Problem is the 1080p results are awful, only 20 percent better in perf/dollar, not 35 percent better. This GPU is unbalanced with a large improvement to memory bandwidth but not enough GPU cores.

Without the price cut it would be especially dire.

Not impressed.

I want my video card to be faster at 1080p. Everyone is playing modern games at 1080p and upscaling them to 1440p or 4k.

Monster Hunter Rise for example. Avowed also.

Terrible. Skip.

Waiting for RTX 6000 series now. Or AMD.

Is this some alternative reality I am not aware of? 700 bucks was never and isn’t currently the tier where “top sellers” reside. The most popular cards from any vendor are in the 200-400 dollar bracket.
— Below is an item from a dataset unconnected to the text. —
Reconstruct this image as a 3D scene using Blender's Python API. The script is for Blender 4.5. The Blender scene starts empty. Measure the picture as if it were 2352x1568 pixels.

This was always the case. The idea that a card starting at 750 dollars has universal mass appeal is lunacy.

If you want to play modern games at 1440p, you need a 5070 Ti imo. The slower cards than this are too slow. You also don't get enough VRAM.

RTX 5070 will be too slow to play 2025 games at 1440p and 90fps. That's too slow. Will also run out of VRAM if you play some games at 4k. RTX 5060 would be even worse.

Imo there is no point in building a computer and buying something slower than the 5070 Ti, you'll just be forced in to an early upgrade.

$750 for the GPU and $750 for the PC. $1500 USD is the normal price for a good gaming PC in 2025.